Question

\(\displaystyle\int_0^{\frac{{\rm{\pi }}}{4}} \frac{1}{{{{\rm{e}}^{\tan {\rm{x}}}}\left( {1 - {{\sin }^2}{\rm{x}}} \right)}}{\rm{dx}}\) is equal to?
1. \(​-1 - \frac{1}{{\rm{e}}}\)
2. \(​1 + \frac{1}{{\rm{e}}}\)
3. \(​1 - \frac{1}{{\rm{e}}}\)
4. None of the above
5. e

Answer 1

Correct Answer - Option 3 : \(​1 - \frac{1}{{\rm{e}}}\)

Concept:

\(\smallint {{\rm{e}}^{ - {\rm{x}}}}{\rm{dx}} = - {{\rm{e}}^{ - {\rm{x}}}} + {\rm{c}}\)

Calculation:

I = \(\displaystyle\int_0^{\frac{{\rm{\pi }}}{4}} \frac{1}{{{{\rm{e}}^{\tan {\rm{x}}}}\left( {1 - {{\sin }^2}{\rm{x}}} \right)}}{\rm{dx}} \)

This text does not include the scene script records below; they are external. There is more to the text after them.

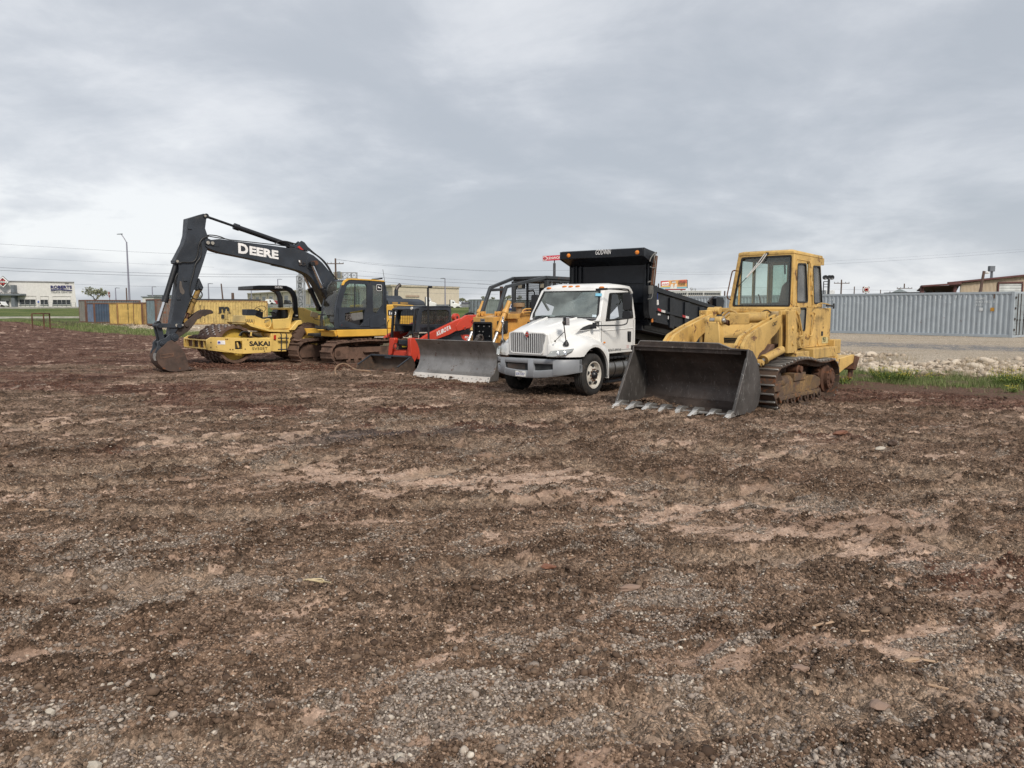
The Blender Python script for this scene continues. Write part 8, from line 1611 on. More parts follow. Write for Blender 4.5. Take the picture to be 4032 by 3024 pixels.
upole(15,1928,525,640,110,.10,'short dark pole behind the livestock trailer end');upole(15,328,345,440,150,.12,'pole standing just left of the billboard');upole(11,1305,625,745,140,.25,'stumpy post above the long yellow container')
b=aty(16,1412,490,66);t_=aty(16,1450,125,66);root=empty('yard_light',(b.x,66,.3));tag(root,'leaning brown pole with a small lamp in front of the tan shed','yard light');m=MB();m.cyl((-.5,0,0),(t_.x-b.x,0,t_.z-.3),.14,.11,n=10);m.build('pole',[POLEM],root);e=aty(16,1500,155,66);m=MB();m.tube([(t_.x-b.x,0,t_.z-.4),(e.x-b.x-.3,0,t_.z-.45),(e.x-b.x,0,e.z-.3)],.03,6);m.build('arm',[GPIL],root);m=MB();m.lathe([(.05,.15),(.22,.0),(.2,-.08),(.05,-.1)],(e.x-b.x,0,e.z-.3),(0,0,1),12);m.build('lamp_head',[WTRM],root)
WIRE=flat('wire_dark',(.15,.155,.19))
def wire(pts,Y,r_=.03,label='thin dark power line strung across the grey sky'):
 P=[aty(v,x,y,YY)for(v,x,y,YY)in pts];m=MB();o=tag(m.tube(P,r_*(.4 if pts[0][0]==7 else .6),5,1).build('power_line',[WIRE],fix=False),label,'power line','power lines');return o
wire([(8,-600,480,105),(8,0,516,105),(8,1000,556,107),(8,1990,587,110),(12,0,445,116),(12,1000,440,122)],0,.038);wire([(8,-600,512,105),(8,0,548,105),(8,1000,588,107),(8,1990,617,110),(12,0,490,116),(12,850,487,120)],0,.038)
wire([(8,-500,205,125),(8,0,240,125),(8,1200,312,130),(8,2074,356,135),(1,700,470,140)],0,.028);wire([(8,-500,360,140),(8,0,388,140),(8,1000,442,145),(8,2000,486,150),(11,900,68,160)],0,.022)
wire([(9,-200,360,120),(9,300,375,120),(9,2212,462,125),(10,2212,500,130),(11,1700,515,140)],0,.026)
wire([(12,1505,175,130),(13,0,20,132),(13,900,65,138),(13,2212,130,148),(14,1650,960,160)],0,.03);wire([(12,1505,190,130),(13,0,-15,132),(13,900,70,137),(13,2212,138,146)],0,.02)
wire([(13,-300,120,120),(13,500,215,124),(13,1300,275,128),(13,2212,310,134)],0,.02);wire([(13,-800,175,110),(13,0,238,112),(13,1100,318,116),(13,2212,372,122),(4,0,462,122)],0,.034)
wire([(13,160,320,108),(13,900,392,110),(13,1500,420,114),(13,2212,448,118)],0,.034);wire([(13,190,485,130),(13,1000,530,133),(13,2212,548,140)],0,.026)
wire([(7,-900,205,90),(7,0,162,92),(7,1000,104,96),(7,2024,30,100),(7,2500,-10,102)],0,.022);wire([(7,-900,165,90),(7,0,130,92),(7,1000,75,96),(7,2400,-25,100)],0,.014)
wire([(15,250,55,120),(15,1100,78,120),(15,2400,60,120)],0,.014);wire([(15,240,105,120),(15,1000,130,120),(15,2400,110,120)],0,.02);wire([(15,1040,462,140),(15,1600,460,140),(15,2300,425,140),(7,800,458,150)],0,.026);wire([(15,1040,488,140),(15,1600,485,140),(15,2300,448,140)],0,.026)
Y=135;g0_=aty(12,905,955,Y);root=empty('sign_gantry',(g0_.x,Y,2.0));tag(root,'galvanised lattice sign gantry standing behind the excavator boom','sign gantry');o=root.location.copy();GAL=flat('galvanised_lattice',(.30,.31,.33),.6)
def L2(v,x,y,dy=0):q=aty(v,x,y,Y);return Vector((q.x-o.x,dy,q.z-o.z))
m=MB();m.cyl((0,0,0),(0,0,L2(12,905,380).z),.34,.26,n=12);m.build('column',[GAL],root)
m=MB();zt=L2(12,905,478).z;xl,xr_=L2(12,845,500).x,L2(12,955,500).x
for x in(xl,xr_):
 for y in(-.5,.5):m.bar((x,y,0),(x,y,zt),.16)
for k in range(5):
 za,zb_=zt*k/5,zt*(k+1)/5;m.bar((xl,-.5,zb_),(xr_,-.5,zb_),.16 if k in(2,4)else .08);m.bar((xl,-.5,za),(xr_,-.5,zb_),.08)if k%2==0 else m.bar((xr_,-.5,za),(xl,-.5,zb_),.08)
m.build('tower',[GAL],root)
def truss(v,x0,x1,yt,yb,n,name='truss'):
 a,b=L2(v,x0,yt),L2(v,x1,yb);m=MB()
 for y in(-.5,.5):m.bar((a.x,y,a.z),(b.x,y,a.z),.12);m.bar((a.x,y,b.z),(b.x,y,b.z),.12)
 for k in range(n):xa,xb_=a.x+(b.x-a.x)*k/n,a.x+(b.x-a.x)*(k+1)/n;m.bar((xa,-.5,a.z),(xb_,-.5,b.z),.07);m.bar((xa,-.5,b.z),(xb_,-.5,a.z),.07);m.bar((xb_,-.5,a.z),(xb_,-.5,b.z),.09)
 m.build(name,[GAL],root)
truss(12,850,1650,468,568,9);truss(12,1480,1885,415,510,5)
m=MB();a,b=L2(12,1500,408),L2(12,1640,530);m.box(a.x,b.x,-1.0,-.9,b.z,a.z);m.build('sign_panel',[mat('sign_back',(.28,.26,.19),.7,dirt=.2)],root);m=MB();[m.bar((L2(12,x,500).x,0,0),(L2(12,x,415).x,0,L2(12,x,415).z),.14)for x in(1778,1882,970)];m.build('post',[GAL],root)
Y=150;a,b=aty(12,335,966,Y),aty(13,1740,740,Y);root=empty('guardrail',(a.x,Y,2.05));tag(root,'grey steel guardrail along the highway above the green bank','guardrail');m=MB();zt=aty(12,800,966,Y).z-2.05;m.px([(0,zt-.35),(.06,zt-.32),(0,zt-.18),(.06,zt-.04),(0,zt),(-.08,zt),(-.08,zt-.35)],0,b.x-a.x);m.build('rail',[mat('weathered_zinc',(.22,.23,.235),.6,dirt=.2)],root);m=MB();[m.box(x,x+.15,0,.2,-.2,zt-.05)for x in np.arange(0,b.x-a.x,2.0)];m.build('post',[GPIL],root)
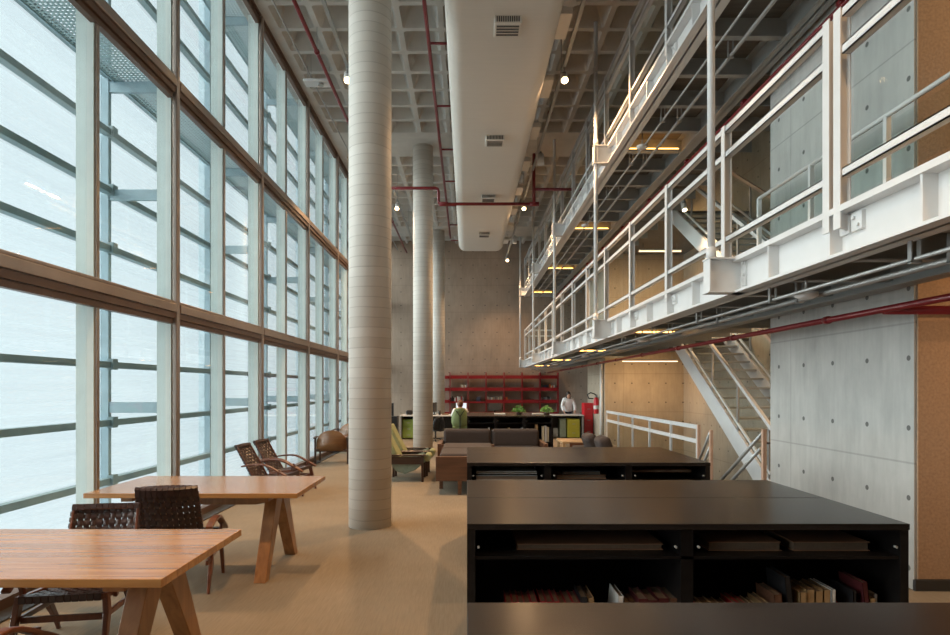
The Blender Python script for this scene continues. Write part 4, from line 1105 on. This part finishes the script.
# standing person leaning over the desk, facing the camera
P1 = thing('person', 'person in a white blouse standing at the short back desk, looking down', 'person', (3.36, 20.02, 0))
skinned('body', [(0, 0, .86, (.15, .11)), (0, -.02, 1.0, (.13, .10)), (0, -.07, 1.16, (.15, .11)), (0, -.11, 1.27, (.11, .08)), (0, -.14, 1.34, .05),
    (.16, -.11, 1.26, .055), (.24, -.16, 1.02, .042), (.20, -.36, .84, .032), (.19, -.42, .80, .026),
    (-.16, -.11, 1.26, .055), (-.24, -.16, 1.02, .042), (-.20, -.36, .84, .032), (-.19, -.42, .80, .026),
    (.09, 0, .80, .09), (.10, -.01, .46, .06), (.10, .01, .09, .042), (.10, -.10, .035, .035),
    (-.09, 0, .80, .09), (-.10, -.01, .46, .06), (-.10, .01, .09, .042), (-.10, -.10, .035, .035)],
    [(0, 1), (1, 2), (2, 3), (3, 4), (3, 5), (5, 6), (6, 7), (7, 8), (3, 9), (9, 10), (10, 11), (11, 12), (0, 13), (13, 14), (14, 15), (15, 16), (0, 17), (17, 18), (18, 19), (19, 20)], 'skin', P1)
skinned('blouse', [(0, 0, .74, (.20, .15)), (0, -.02, 1.0, (.18, .135)), (0, -.07, 1.16, (.185, .14)), (0, -.11, 1.27, (.135, .10)), (0, -.13, 1.315, .075),
    (.16, -.11, 1.26, .075), (.25, -.16, 1.03, .062), (.21, -.33, .87, .05), (-.16, -.11, 1.26, .075), (-.25, -.16, 1.03, .062), (-.21, -.33, .87, .05)],
    [(0, 1), (1, 2), (2, 3), (3, 4), (3, 5), (5, 6), (6, 7), (3, 8), (8, 9), (9, 10)], 'blouse', P1)
skinned('trousers', [(0, 0, .84, (.16, .12)), (.09, 0, .78, .10), (.10, -.01, .46, .072), (.10, .01, .10, .06), (-.09, 0, .78, .10), (-.10, -.01, .46, .072), (-.10, .01, .10, .06)],
    [(0, 1), (1, 2), (2, 3), (0, 4), (4, 5), (5, 6)], 'trousers', P1)
def hand(parent, c, s, d=(0, -1)):
    m = MB().ball((c[0], c[1] - .03, c[2]), .036, .95, 1.25, .45)
    for k in range(4):
        x = c[0] - .028 + k * .019; l_ = (.055, .068, .072, .058)[k if s > 0 else 3 - k]
        m.tube([(x, c[1] - .06, c[2]), (x, c[1] - .06 - l_ * .55, c[2] + .004), (x, c[1] - .06 - l_, c[2] - .014)], [.009, .008, .006], 8)
    m.tube([(c[0] - s * .025, c[1] - .015, c[2]), (c[0] - s * .05, c[1] - .04, c[2]), (c[0] - s * .055, c[1] - .065, c[2] - .008)], [.011, .01, .007], 8)
    m.build('hand', 'skin', parent)
hand(P1, (.19, -.42, .785), 1); hand(P1, (-.19, -.42, .785), -1)
head_parts(P1, (0, -.17, 1.36 + .03), 0, 'hair_dark', 'long', -1)
# seated person, back to the camera
P2 = thing('person', 'person with auburn hair in a white top sitting with their back to the camera', 'person', (-.20, 17.70, 0))
skinned('body', [(0, -.06, .56, (.15, .11)), (0, -.08, .74, (.13, .10)), (0, -.06, .90, (.15, .10)), (0, -.04, 1.0, (.10, .07)), (0, -.02, 1.08, .048),
    (.16, -.03, .99, .052), (.23, .08, .80, .042), (.17, .40, .80, .032), (.16, .50, .79, .025), (-.16, -.03, .99, .052), (-.23, .08, .80, .042), (-.17, .40, .80, .032), (-.16, .50, .79, .025),
    (.10, 0, .55, .085), (.12, .42, .53, .065), (.12, .40, .10, .042), (.12, .50, .04, .034), (-.10, 0, .55, .085), (-.12, .42, .53, .065), (-.12, .40, .10, .042), (-.12, .50, .04, .034)],
    [(0, 1), (1, 2), (2, 3), (3, 4), (3, 5), (5, 6), (6, 7), (7, 8), (3, 9), (9, 10), (10, 11), (11, 12), (0, 13), (13, 14), (14, 15), (15, 16), (0, 17), (17, 18), (18, 19), (19, 20)], 'skin', P2)
skinned('top', [(0, -.06, .54, (.165, .125)), (0, -.08, .74, (.145, .115)), (0, -.06, .90, (.165, .115)), (0, -.04, 1.0, (.13, .10)), (0, -.03, 1.045, .07),
    (.16, -.03, .99, .07), (.235, .08, .82, .058), (.19, .28, .80, .045), (-.16, -.03, .99, .07), (-.235, .08, .82, .058), (-.19, .28, .80, .045)],
    [(0, 1), (1, 2), (2, 3), (3, 4), (3, 5), (5, 6), (6, 7), (3, 8), (8, 9), (9, 10)], 'blouse', P2)
skinned('trousers', [(0, -.06, .54, (.16, .12)), (.10, 0, .55, .095), (.12, .42, .53, .075), (.12, .41, .10, .055), (-.10, 0, .55, .095), (-.12, .42, .53, .075), (-.12, .41, .10, .055)],
    [(0, 1), (1, 2), (2, 3), (0, 4), (4, 5), (5, 6)], 'trousers', P2)
def hand_fwd(parent, c, s):
    m = MB().ball((c[0], c[1] + .03, c[2]), .036, .95, 1.25, .45)
    for k in range(4):
        x = c[0] - .028 + k * .019; l_ = (.055, .068, .072, .058)[k if s > 0 else 3 - k]
        m.tube([(x, c[1] + .06, c[2]), (x, c[1] + .06 + l_ * .55, c[2] + .004), (x, c[1] + .06 + l_, c[2] - .014)], [.009, .008, .006], 8)
    m.tube([(c[0] - s * .025, c[1] + .015, c[2]), (c[0] - s * .05, c[1] + .04, c[2]), (c[0] - s * .055, c[1] + .065, c[2] - .008)], [.011, .01, .007], 8)
    m.build('hand', 'skin', parent)
hand_fwd(P2, (.16, .50, .785), 1); hand_fwd(P2, (-.16, .50, .785), -1)
head_parts(P2, (0, .0, 1.15), 0, 'hair_red', 'bun', 1)
P2.location = (-.20, 17.70, -.04)
P1.scale = (.86, .95, .97)
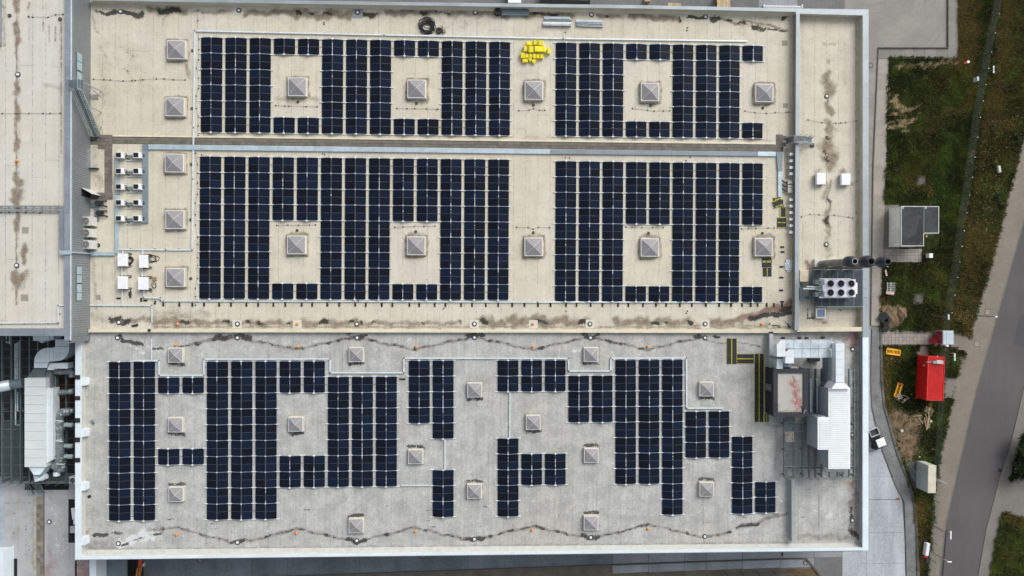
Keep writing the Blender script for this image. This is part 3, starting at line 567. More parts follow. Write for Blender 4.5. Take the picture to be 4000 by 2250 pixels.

\(= {\rm{\;}}\displaystyle\int_0^{\frac{{\rm{\pi }}}{4}} \frac{1}{{{{\rm{e}}^{\tan {\rm{x}}}}{{ \ \cos }^2}{\rm{x}}}}{\rm{dx}} \)

\(= \displaystyle\int_0^{\frac{{\rm{\pi }}}{4}} \frac{{{{\sec }^2}{\rm{x}}}}{{{{\rm{e}}^{\tan {\rm{x}}}}}}{\rm{dx}}\)

Let tan x = t

⇒ sec² x dx = dt

x	0	π/4
t	1	1

 

\({\rm{I}} = \displaystyle\int_0^1 \frac{1}{{{{\rm{e}}^{\rm{t}}}}}{\rm{dt}} \)

\(= \displaystyle\int_0^1 {{\rm{e}}^{ - {\rm{t}}}}{\rm{dt}} \)

\(= \left[ { - {{\rm{e}}^{ - {\rm{t}}}}} \right]_0^1 \)

\(= - \left[ {{{\rm{e}}^{ - 1}} - {{\rm{e}}^0}} \right] \)

\(= 1 - \frac{1}{{\rm{e}}}\)